Le condenaron, en cambio, por haber organizado un coup d'Etat en las propias Comores en el año 1995. Hubo de expiar cuatro meses de cárcel y pagar una multa de 100.000 euros, aunque las condiciones de salud y las alegaciones procesuales le preservaron de acabar entre rejas en Francia.
Hubiera sido un castigo desmedido para quien decía servir a la patria y servirse a sí mismo. A la patria y a las patrias, puesto que la aventura beligerante de Denard se relaciona con una asombrosa ubicuidad.
Fue mercenario en Angola (1975) y en Cabinda (1976). Participó en movimientos de rebelión militar en la antigua Rodesia (la actual Zimbawe). Repartió sus energías entre el Congo Belga (hoy, República Democrática del Congo), Benin y hasta Yemen, demostrando que el soldado Denard no tenía complejos identitarios, sino un insaciable instinto bélico-comercial.
Sus memorias parecen las de un héroe decimonónico. No sólo por las atribuciones de valentía y filantropía que se atribuye el autor. También porque son la trastienda de un escenario pintoresco donde se mezcla el tráfico de armas, la corrupción, el dinero, la muerte y los espías.
El título de la biografía resultó embarazoso a las autoridades francesas. Y es que El corsario de la república, que así se llama el memorial, demuestra que Denard trabajó para los servicios secretos. Casi siempre haciendo el trabajo sucio y el anónimo, valga la redundancia.

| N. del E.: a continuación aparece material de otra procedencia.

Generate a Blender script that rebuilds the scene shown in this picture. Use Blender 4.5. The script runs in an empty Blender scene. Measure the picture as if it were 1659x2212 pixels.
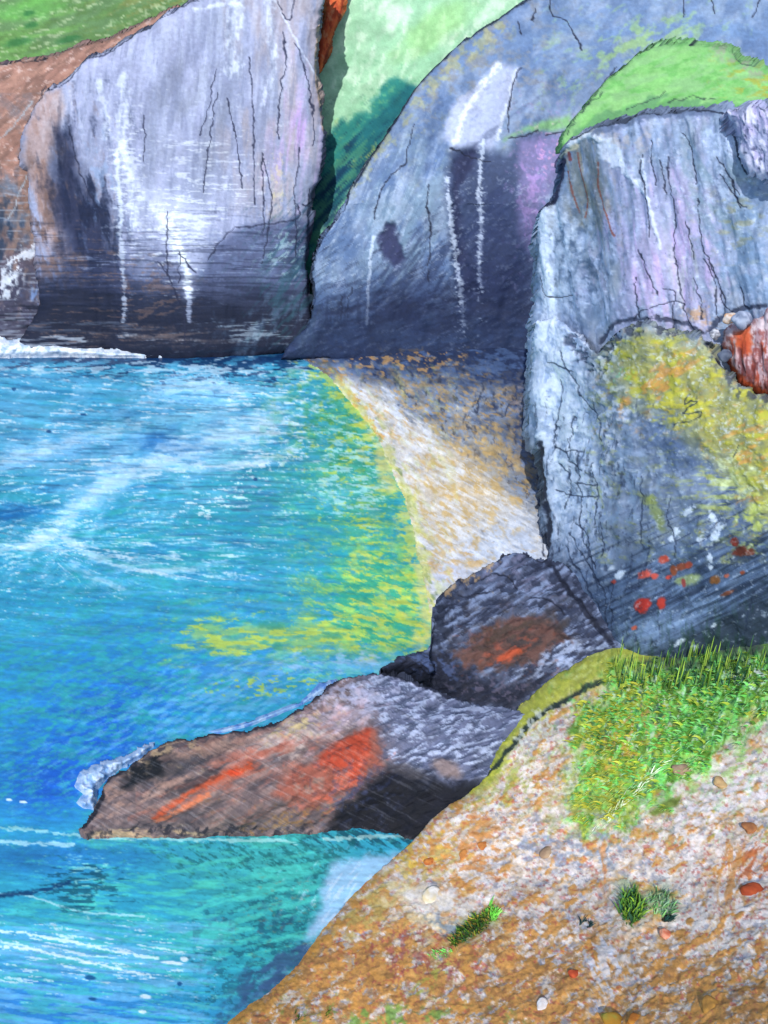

No va a ser enterrado con honores castrenses ni se le va a distinguir con condecoraciones. Tampoco es probable que acudan al sepelio todas sus mujeres y todos sus hijos. Pero hubo un tiempo en que Bob Denard el terrible fue un hombre de bien. Participó con valentía adolescente en la resistencia francesa. Sirvió regularmente al ejército galo en los conflictos de Indochina y de Argelia. Vivió un periodo breve como policía en Marruecos. Incluso se avino a colocarse en un negocio de aspiradoras y robots de cocina. Sucedió en París. Sólo unos meses antes de que Denard se alzara en armas para alinearse con los rebeldes de Katanga en la guerra civil de independencia del Congo Belga.
No, no es de recibo que el Alzheimer, el mal prosaico de los ancianos occidentales, haya borrado de la cabeza de Denard sus proezas y sus atrocidades.